In Pakistan, Cloudflare linked disruption at Cybernet and StormFibre to damage affecting the PEACE submarine cable. It said traffic dropped sharply on October 20 and address space announcements fell at the same time. Cloudflare said traffic recovered by the next day.
Cloudflare also described disruption across multiple providers in Cameroon on October 23, which it said reports attributed to problems on the WACS submarine cable. It said traffic fell around 05:00 local time and recovered later that day, with volatility that saw drops of up to 99% at times.
In the Dominican Republic, Cloudflare said it observed a sharp traffic drop at Claro Dominicana on December 9. It linked the event to fibre outages and cited a provider post stating that severed cables caused "intermittency and slowness in some services".
Storm impacts
Cloudflare said Hurricane Melissa in Jamaica caused significant damage and power outages. It reported that internet traffic dropped sharply from the morning of October 28, reaching as much as 70% below the prior week. It said traffic remained well below pre-storm levels for several days and only began to show stronger recovery in early November.

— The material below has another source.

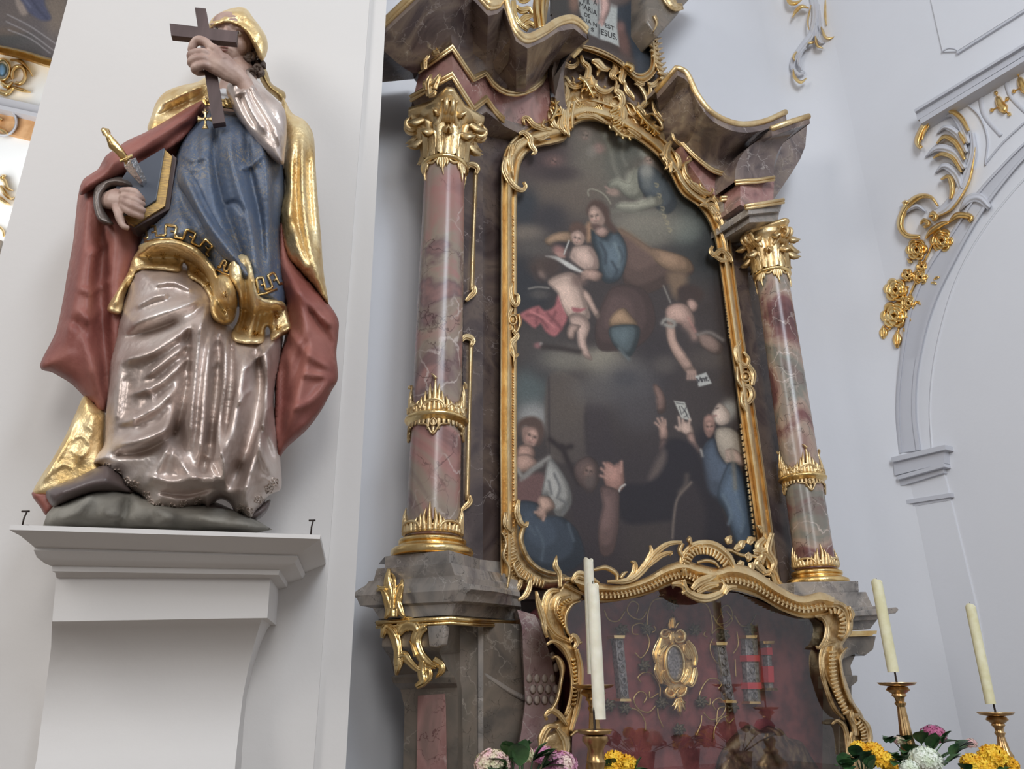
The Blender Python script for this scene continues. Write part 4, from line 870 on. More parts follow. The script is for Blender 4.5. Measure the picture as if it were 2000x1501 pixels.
c.line([(350, 1140), (380, 1165), (440, 1205), (500, 1190)], 6, (48, 36, 36)); c.line([(435, 1190), (480, 1300), (560, 1460)], 6, (46, 34, 34))
# --- lower
c.z(980, 850, 3.704)
for a in ((1000, 300, 500, 300, (54, 46, 52), .6), (350, 900, 350, 200, (44, 48, 60), .8), (700, 800, 200, 300, (56, 46, 52), .7)): c.blob(*a[:4], a[4], a[5])
c.figure([(560, 180), (640, 155), (700, 220), (700, 330), (640, 420), (560, 360), (520, 260)], (88, 66, 60), .75); c.blob(625, 260, 42, 50, (128, 94, 80), .85); c.face(622, 262, 52, 12, (130, 96, 82), (.15, 0)); c.blob(640, 330, 40, 60, (96, 82, 76), .7)
c.poly([(520, 400), (640, 420), (720, 520), (740, 700), (600, 760), (500, 600)], (60, 50, 54), 10)
c.figure([(110, 150), (200, 140), (260, 200), (200, 260), (115, 260)], (164, 120, 98)); c.poly([(110, 330), (180, 290), (270, 270), (315, 300), (300, 400), (265, 490), (110, 480)], (108, 68, 64), 5)
c.figure([(345, 165), (420, 240), (490, 370), (505, 490), (440, 590), (385, 570), (340, 440), (290, 450), (310, 330)], (150, 148, 142), .68); c.line([(115, 250), (160, 300), (240, 230), (340, 160)], 5, (150, 146, 138), .9); c.line([(140, 320), (200, 260), (290, 215)], 4, (132, 128, 122), .8)
for q in (((380, 280), (420, 380), (400, 450)), ((420, 460), (470, 500), (440, 560)), ((340, 330), (360, 420))): c.line(q, 3, (104, 104, 104), .8)
c.figure([(110, 490), (250, 490), (300, 600), (430, 590), (550, 700), (590, 900), (400, 1010), (250, 960), (150, 850), (110, 700)], (50, 64, 80), .75)
for q in (((250, 660), (300, 780), (290, 900)), ((180, 620), (240, 720)), ((480, 640), (520, 760))): c.line(q, 3.5, (74, 92, 108), .7)
c.figure([(280, 440), (350, 450), (385, 520), (330, 560), (300, 615), (245, 570), (290, 540), (275, 490)], (174, 130, 106))
c.line([(300, 560), (240, 555)], 3, (170, 126, 104)); c.line([(310, 580), (300, 612)], 3, (170, 126, 104))
c.poly([(840, 390), (900, 350), (1050, 340), (1120, 200), (1210, 30), (1380, 60), (1450, 200), (1500, 400), (1600, 520), (1660, 800), (1500, 950), (1300, 900), (1230, 720), (1240, 620), (920, 640), (840, 520)], (40, 36, 44), 6)
c.poly([(1060, 320), (1120, 170), (1180, 100), (1190, 180), (1130, 290)], (96, 80, 74), 6); c.poly([(1370, 330), (1280, 450), (1240, 600), (1235, 740), (1420, 860), (1480, 600), (1440, 430)], (54, 46, 50), 8)
c.line([(1370, 340), (1275, 450), (1245, 600), (1235, 740)], 3, (124, 106, 92), .8); c.line([(1340, 290), (1330, 360), (1290, 410)], 6, (104, 88, 76), .6)
c.figure([(760, 190), (830, 230), (870, 190), (885, 300), (880, 380), (800, 420), (740, 330)], (160, 104, 84), .75)
for q in (((790, 270), (740, 200)), ((775, 290), (720, 240)), ((770, 310), (715, 290)), ((862, 260), (866, 190))): c.line(q, 3.2, (176, 120, 98), .9)
c.line([(848, 405), (860, 375), (892, 355)], 2, (190, 186, 178)); c.figure([(720, 370), (840, 400), (850, 520), (840, 700), (800, 850), (720, 860), (700, 700), (740, 520)], (104, 74, 68), .8)
c.figure([(1640, 200), (1720, 230), (1780, 400), (1830, 620), (1850, 900), (1780, 980), (1700, 800), (1620, 560), (1560, 430)], (62, 84, 106), .6, 1.3)
for q in (((1600, 430), (1660, 560), (1640, 640)), ((1700, 470), (1750, 600), (1730, 700)), ((1680, 300), (1690, 420))): c.line(q, 3.5, (92, 116, 134), .7)
c.line([(1660, 100), (1680, 250), (1690, 380)], 5, (140, 124, 100), .6)
POUT = [(1000, 1050), (1000, 330), (1030, 280), (1080, 268), (1112, 228), (1180, 226), (1270, 262), (1330, 340), (1402, 415), (1416, 520), (1450, 780), (1492, 1080), (1470, 1130), (1300, 1140), (1060, 1140), (1020, 1110)]
o = c.mesh('altar_painting', POUT, ALT, .045, 1.02); tag(o, 'tall dark altar painting of bearded figure with child on clouds above pleading figures', 'painting')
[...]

Cloudflare also reported disruption in Sri Lanka and Indonesia following Cyclone Senyar on November 26. It said the storm brought floods and landslides that damaged telecommunications and power infrastructure. Cloudflare said several Sri Lankan provinces outside the Western Province saw traffic drops of 80% to 95% compared with the previous week.
In Indonesia, Cloudflare said Aceh and the Sumatra regions saw the biggest disruptions. It reported an initial drop of more than 75% in Aceh and a drop in North Sumatra before recovery in the following week.
Power and war
Cloudflare also pointed to power outages as a driver of connectivity problems. It said a transmission line outage in the Dominican Republic on November 11 led to a near 50% drop in national traffic versus the prior week. It said the lower levels persisted until a recovery of the electrical system was reported.
In Kenya, Cloudflare said a major power outage on December 9 affected multiple regions. It reported a national traffic drop of as much as 18% and said the impacts to connectivity lasted for nearly four hours.
In Ukraine, Cloudflare said Russian drone strikes on the Odesa region damaged energy infrastructure and triggered power outages. It reported that internet traffic dropped by as much as 57% compared with the previous week and then recovered over several days.
Cloud platforms
Cloudflare said it launched a Cloud Observatory page on its Radar service during the quarter. It said the page tracks availability issues at a regional level across Amazon Web Services, Microsoft Azure, Google Cloud Platform and Oracle Cloud Infrastructure.
The company also described cloud platform incidents during the quarter, including an event in Amazon Web Services' us-east-1 region and an incident affecting Microsoft Azure's Azure Front Door service. Cloudflare said it observed elevated errors and degraded performance metrics during those events.
Cloudflare reported two incidents that affected its own services during the quarter. It said a November 18 event followed a software failure related to a permissions change in a database system. It said a December 5 event affected a subset of customers and followed changes to request body parsing logic during mitigation work for a newly disclosed React Server Components vulnerability.
"The disruptions observed in the fourth quarter underscore the importance of real-time data in maintaining global connectivity," said David Belson, Head of Data Insight, Cloudflare.
"We will continue to track these shifts on Cloudflare Radar, providing the insights needed to navigate the complexities of modern networking," said Belson.